Dr. Kissinger is, however, significantly more Hamiltonian in his views than I. Like Dr. Kissinger there is not a Wilsonian bone in my body. I esteem our values but seek to maintain them here rather than shoving them down the throats of people in other countries.

I suspect that this remark of Dr. Ferguson’s will prove controversial:

…merely by changing Obama’s foreign policy President Trump is likely to achieve at least some success.

To whatever degree I might have been dissatisfied with President Obama’s approaches and accomplishments, I suspect that Dr. Ferguson’s objectives are drastically different from mine.

3 comments… add one
  • PD Shaw Link

    1. China, Kissinger also I believe is skeptical that Americans can think this long term, and a 4-8 year Presidential term doesn’t help. Americans tend to want to solve whatever the current problem is, whereas China tends to think that problems are natural, reoccurring and simply to be contained. Probably the best place to work through these different philosophies is the problem of North Korea, working to fix this problem could be a good way to make concrete a future notion of a world order in which China both gives and takes. The 1914 reference is overdramatic.

    2. Russia. The more plausible argument is Ukraine divides into two, with the East becoming Belarus, and the West becoming a more plausible though ultimately rejected EU/NATO member. I note that Kissinger is attributing personal significance to Putin in a way that most realists are reluctant. I think Putin as head of Russia is different to some extent, not close to 100%, than one headed by someone else.

    3. Europe. I don’t think we are in a position to steer the EU anywhere. What are the strategic interests/issues with Europe today? Europe has a lot of internal issues from where I stand. I don’t find credible arguments that without U.S. actively engaging NATO that Germany will invade France again.

    4. Middle East. Well said on Iran. Otherwise, skeptical of the “Cantonization” (“Balkinization”) of Syria and Palestine in terms of economic viability for landlocked counties without defensible borders in a region of religious extremism and imperial dreaming.

  • I think Putin as head of Russia is different to some extent, not close to 100%, than one headed by someone else.

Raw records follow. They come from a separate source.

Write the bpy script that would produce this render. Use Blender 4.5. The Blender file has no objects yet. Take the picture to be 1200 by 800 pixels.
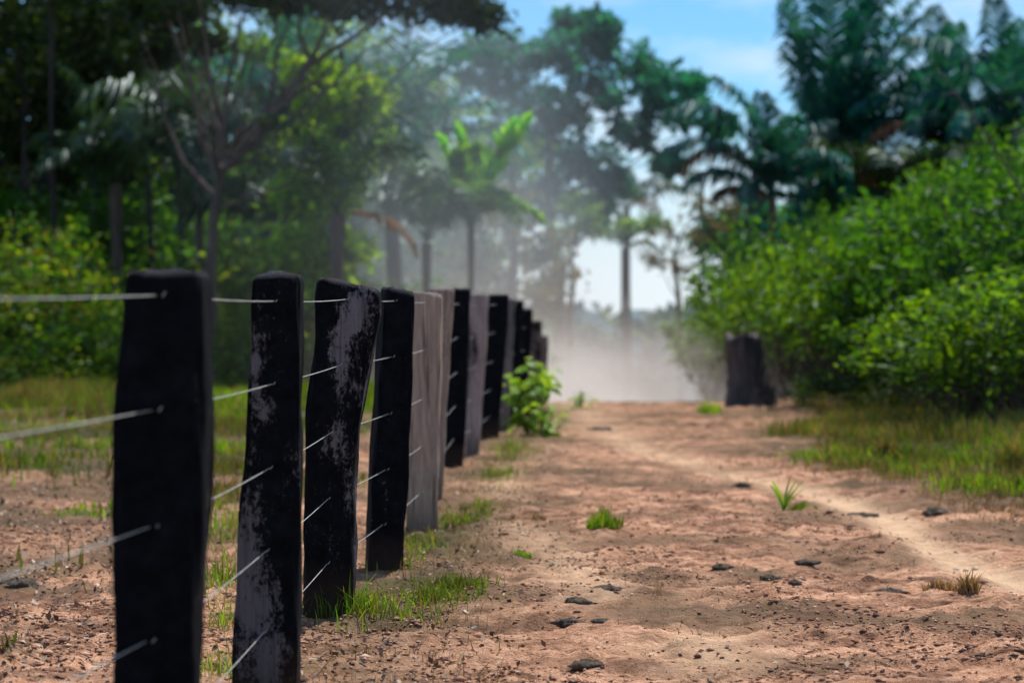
import bpy, math, random
import numpy as np
from mathutils import Vector

random.seed(7)
rng = np.random.default_rng(11)
R = math.radians
scene = bpy.context.scene
COL = scene.collection

# ------------------------------------------------------------------ camera maths
FPX = 2833.0            # focal length in photo pixels (85 mm on 36 mm)
CAMZ = 1.30
HORIZ = 390.0

def W(px, py, d):
    return Vector(((px - 600) / FPX * d, d, CAMZ - (py - HORIZ) / FPX * d))

# ------------------------------------------------------------------ noise + terrain
def _hash(ix, iy, seed):
    n = (ix.astype(np.int64) * 374761393 + iy.astype(np.int64) * 668265263 + seed * 1442695) & 0xffffffff
    n = ((n ^ (n >> 13)) * 1274126177) & 0xffffffff
    return ((n ^ (n >> 16)) & 0xffff) / 65535.0

def vnoise(x, y, scale, seed=0):
    x = np.asarray(x, float) / scale + 1000; y = np.asarray(y, float) / scale + 1000
    ix = np.floor(x); iy = np.floor(y); fx = x - ix; fy = y - iy
    fx = fx * fx * (3 - 2 * fx); fy = fy * fy * (3 - 2 * fy)
    a = _hash(ix, iy, seed); b = _hash(ix + 1, iy, seed); c = _hash(ix, iy + 1, seed); d = _hash(ix + 1, iy + 1, seed)
    return (a * (1 - fx) + b * fx) * (1 - fy) + (c * (1 - fx) + d * fx) * fy

def sstep(a, b, x):
    t = np.clip((np.asarray(x, float) - a) / (b - a), 0, 1)
    return t * t * (3 - 2 * t)

def fence_x(y):
    return -1.13 + 0.0413 * np.asarray(y, float)

TRACK = [(3.6, 9.6), (2.75, 10.6), (2.36, 11.4), (2.25, 12.4), (2.22, 13.4), (2.25, 14.6), (2.25, 16.0), (2.0, 17.6), (1.55, 19.3), (1.2, 21.5), (1.0, 24.5), (0.9, 28.0), (0.8, 33.0)]
def track_mask(x, y):
    tx = np.interp(y, [p[1] for p in TRACK], [p[0] for p in TRACK])
    w = 0.12 + 0.10 * vnoise(x * 0, y, 1.2, 5)
    w = w + 0.03 * np.clip(np.asarray(y) - 14, 0, 20) * 0.4
    slope = np.where(np.asarray(y) < 11.0, 0.7, 1.0)
    return np.exp(-(((x - tx) * slope) / w) ** 2) * sstep(8.0, 9.5, y) * (1 - 0.45 * sstep(16, 19, y)) * (0.75 + 0.4 * vnoise(x, y, 0.5, 6))

def ground_z(x, y, micro=True):
    x = np.asarray(x, float); y = np.asarray(y, float)
    base = 0.012 * y
    fx = fence_x(y)
    # the road dips away behind the crest, the left bank much later
    side = sstep(-2.5, -0.2, x - fx)
    crest = 31.0 + 1.2 * (vnoise(x, y * 0, 1.6, 3) - 0.5)
    drop = np.where(y > crest, (y - crest) ** 2 / (y - crest + 4.0) * 0.075, 0)
    drop = np.minimum(drop, 4.2)
    dropl = np.where(y > 60, (y - 60) * 0.05, 0); dropl = np.minimum(dropl, 3.2)
    base = base - drop * side - dropl * (1 - side)
    far = sstep(90, 400, y)
    base = base * (1 - far) + (-5.0) * far
    # soft bank near the right-hand grass
    base = base + 0.10 * sstep(3.0, 6.0, x) * sstep(14, 20, y) * (1 - sstep(60, 90, y))
    near = (1 - sstep(40, 80, y)) * (1 - sstep(0.42, 0.60, np.abs(x) / np.maximum(y, 0.5)))
    base = base + near * (0.07 * (vnoise(x, y, 2.3, 1) - 0.5) + 0.035 * (vnoise(x, y, 0.7, 2) - 0.5))
    if micro:
        tr = track_mask(x, y)
        m = near * (1 - 0.75 * tr)
        base = base - 0.03 * tr * near
        r = 0.045 * (vnoise(x * 0.55, y, 0.23, 7) - 0.5) + 0.034 * (vnoise(x, y, 0.10, 8) - 0.5) + 0.022 * (vnoise(x, y, 0.045, 9) - 0.5)
        cl = np.clip(vnoise(x, y, 0.13, 12) - 0.70, 0, 1) * 0.10
        base = base + m * (r + cl)
    return base

def gz(x, y):
    return float(ground_z(np.array([x]), np.array([y]))[0])

# ------------------------------------------------------------------ materials
def mat(name):
    m = bpy.data.materials.new(name); m.use_nodes = True
    nt = m.node_tree; nt.nodes.clear()
    out = nt.nodes.new('ShaderNodeOutputMaterial')
    return m, nt, out

def N(nt, t, **kw):
    n = nt.nodes.new(t)
    for k, v in kw.items():
        if k in n.inputs: n.inputs[k].default_value = v
        else: setattr(n, k, v)
    return n

def ramp(nt, fac, stops):
    r = nt.nodes.new('ShaderNodeValToRGB')
    els = r.color_ramp.elements
    while len(els) < len(stops): els.new(0.5)
    for e, (p, c) in zip(els, stops):
        e.position = p; e.color = (*c, 1) if len(c) == 3 else c
    nt.links.new(fac, r.inputs[0])
    return r

def noise(nt, vec, scale, detail=4, rough=0.6, mapscale=None):
    if mapscale:
        mp = N(nt, 'ShaderNodeMapping'); mp.inputs['Scale'].default_value = mapscale
        nt.links.new(vec, mp.inputs[0]); vec = mp.outputs[0]
    n = N(nt, 'ShaderNodeTexNoise', Scale=scale, Detail=detail, Roughness=rough)
    nt.links.new(vec, n.inputs['Vector'])
    return n

def mixc(nt, fac, a, b, mode='MIX'):
    m = nt.nodes.new('ShaderNodeMix'); m.data_type = 'RGBA'; m.blend_type = mode
    for sock, v in ((m.inputs[0], fac), (m.inputs[6], a), (m.inputs[7], b)):
        if hasattr(v, 'default_value') or hasattr(v, 'is_linked'): nt.links.new(v, sock)
        else: sock.default_value = v if isinstance(v, (int, float)) else (*v, 1)
    return m.outputs[2]

def math_(nt, op, a, b=None, c=None, clamp=False):
    m = nt.nodes.new('ShaderNodeMath'); m.operation = op; m.use_clamp = clamp
    for i, v in enumerate((a, b, c)):
        if v is None: continue
        if isinstance(v, (int, float)): m.inputs[i].default_value = v
        else: nt.links.new(v, m.inputs[i])
    return m.outputs[0]

def leaf_mat(name, cols, trans=0.45, gloss=0.12, rough=0.5):
    m, nt, out = mat(name)
    geo = N(nt, 'ShaderNodeNewGeometry')
    st = [(i / max(1, len(cols) - 1), c) for i, c in enumerate(cols)]
    r = ramp(nt, geo.outputs['Random Per Island'], st)
    tc = N(nt, 'ShaderNodeTexCoord')
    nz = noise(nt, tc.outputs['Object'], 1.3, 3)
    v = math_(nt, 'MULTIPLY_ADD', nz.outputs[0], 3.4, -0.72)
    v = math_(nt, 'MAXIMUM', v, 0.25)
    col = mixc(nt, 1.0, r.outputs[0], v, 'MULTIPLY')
    d = N(nt, 'ShaderNodeBsdfDiffuse'); nt.links.new(col, d.inputs[0])
    t = N(nt, 'ShaderNodeBsdfTranslucent')
    tcol = mixc(nt, 1.0, col, (1.25, 1.15, 0.45), 'MULTIPLY'); nt.links.new(tcol, t.inputs[0])
    g = N(nt, 'ShaderNodeBsdfGlossy', Roughness=rough); g.inputs[0].default_value = (0.8, 0.9, 1, 1)
    a = N(nt, 'ShaderNodeMixShader', Fac=trans); nt.links.new(d.outputs[0], a.inputs[1]); nt.links.new(t.outputs[0], a.inputs[2])
    b = N(nt, 'ShaderNodeMixShader', Fac=gloss * 0.35); nt.links.new(a.outputs[0], b.inputs[1]); nt.links.new(g.outputs[0], b.inputs[2])
    nt.links.new(b.outputs[0], out.inputs[0])
    return m

def bark_mat(name, c1, c2, scale=6):
    m, nt, out = mat(name)
    tc = N(nt, 'ShaderNodeTexCoord')
    nz = noise(nt, tc.outputs['Object'], scale, 6, 0.7, (1, 1, 0.25))
    r = ramp(nt, nz.outputs[0], [(0.3, c1), (0.7, c2)])
    p = N(nt, 'ShaderNodeBsdfPrincipled', Roughness=0.9)
    nt.links.new(r.outputs[0], p.inputs['Base Color'])
    bp = N(nt, 'ShaderNodeBump', Strength=0.6, Distance=0.03); nt.links.new(nz.outputs[0], bp.inputs['Height'])
    nt.links.new(bp.outputs[0], p.inputs['Normal'])
    nt.links.new(p.outputs[0], out.inputs[0])
    return m

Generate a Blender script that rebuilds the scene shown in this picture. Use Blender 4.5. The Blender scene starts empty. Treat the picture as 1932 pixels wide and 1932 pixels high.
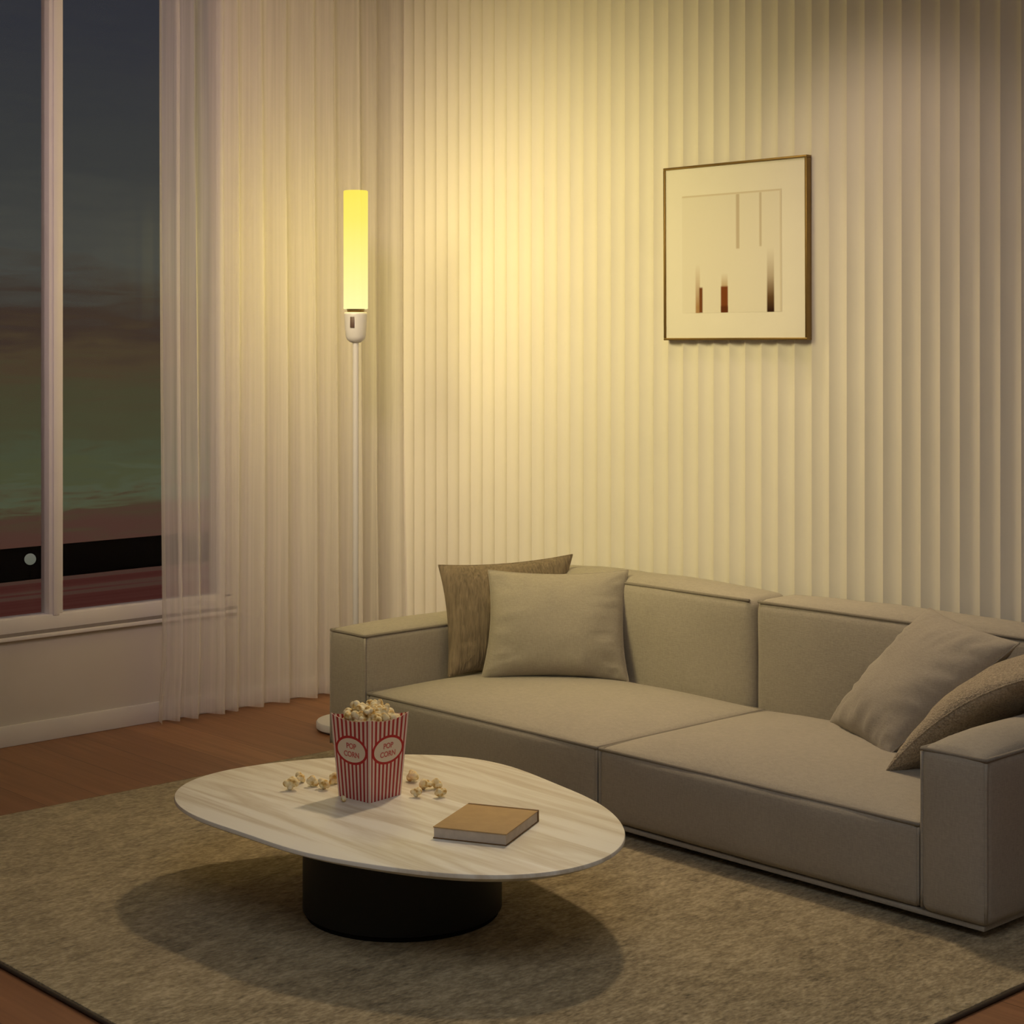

    Basically, I believe the polls. I think that Putin is acting just the way you’d expect a Russian politician to act given Russian public opinion.

  • steve Link

    I no longer read Ferguson unless someone strongly recommends him. He has become a total hack. Kissinger, OTOH, bears some attention. He may not be right, but he at least has cogent opinions, not just blind partisan opposition. His idea about leveraging anti-Iran feelings to achieve peace for Israel goes nowhere.